Sepanjang hidupnya, Imam Malik bin Anas selalu dengan sikap takwa, rajin salat, melayat ke orang-orang yang sudah meninggal, menjenguk yang sakit, memenuhi kewajibannya, I’tikaf di masjid dan berkumpul dengan teman-temannya, serta menjawab persoalan-persoalan yang masuk.
Ia sangat berhati-hati, baik dalam menyampaikan hadits maupun memberikan fatwa. Hadits yang diterima hanyalah jika disampaikan oleh orang-orang yang benar dan terpercaya.
Begitu pun dengan fatwa yang diberikan harus dengan keyakinan sepenuhnya. Kebiasaan Imam Malik bin Anas ketika ingin menyampaikan sebuah hadits, ia terlebih dahulu akan mengambil wudhu dan duduk dengan tenang, lalu menyisir jenggotnya.
Sewaktu ada yang menanyakan mengapa ia melakukan hal tersebut, ia menjawab, “Aku senang menghormati hadits Rasulullah SAW.
Sewaktu berada di Madinah, ia tidak pernah naik kendaraan meskipun usianya sudah tua dan lemah. Ia menuturkan bahwa Madinah merupakan tempat di mana Rasulullah SAW disemayamkan, oleh karena itu ia tidak menaiki kendaraan apa pun.

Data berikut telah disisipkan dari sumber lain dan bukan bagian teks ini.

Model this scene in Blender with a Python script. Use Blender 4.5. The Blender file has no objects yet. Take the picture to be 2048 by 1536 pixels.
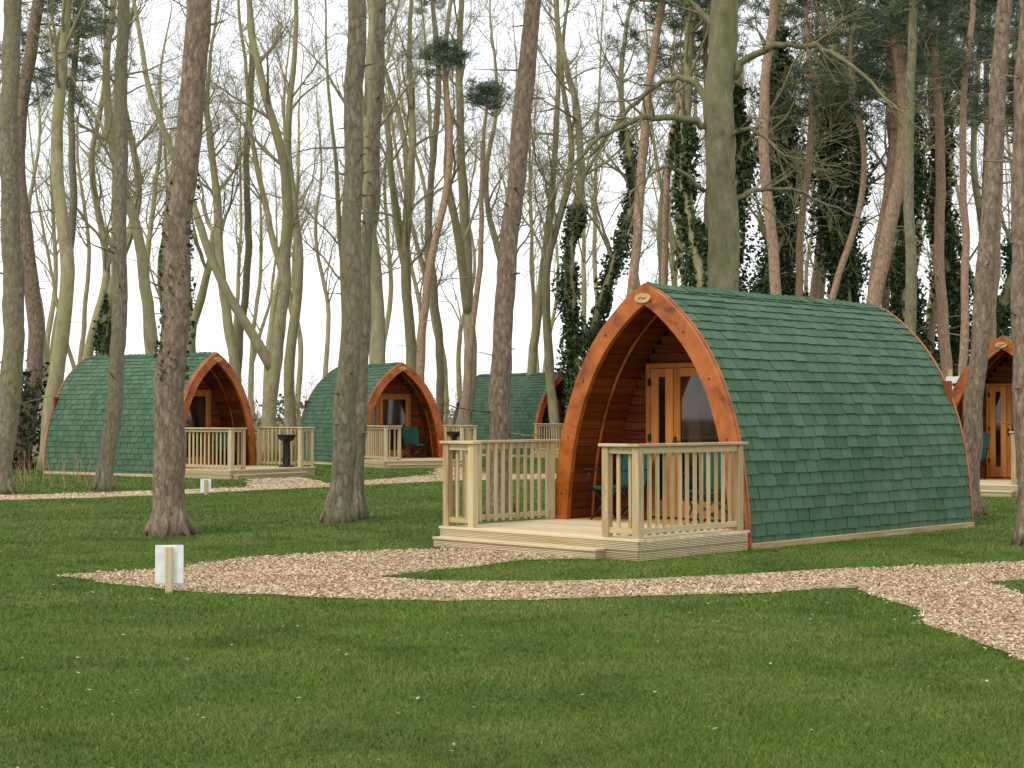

Cerita mengenai Imam Malik bin Anas juga disampaikan oleh Wahbah Zuhaili dalam Kitab Fiqhul Islam wa Adillatuhu Juz 1. Dikatakan bahwa Imam Malik bin Anas hidup dalam dua zaman pemerintahan, yaitu pemerintahan Bani Umayyah dan Bani Abbasiyah.
Imam Malik dikenal sebagai imam dalam ilmu hadits dan fikih. Salah satu kitabnya yang terkenal adalah al-Muwaththa’ sebuah kitab besar yang memuat mengenai hadits dan fiqih. Imam asy-Syafi’i bahkan pernah berkata, “Malik adalah guru saya, saya menuntut ilmu darinya. Dia adalah hujjah di antara saya dengan Allah. Tidak ada seorang pun yang berjasa pada saya melebihi jasa imam Malik. Jika nama ulama disebut, maka nama Malik-lah yang paling bersinar.”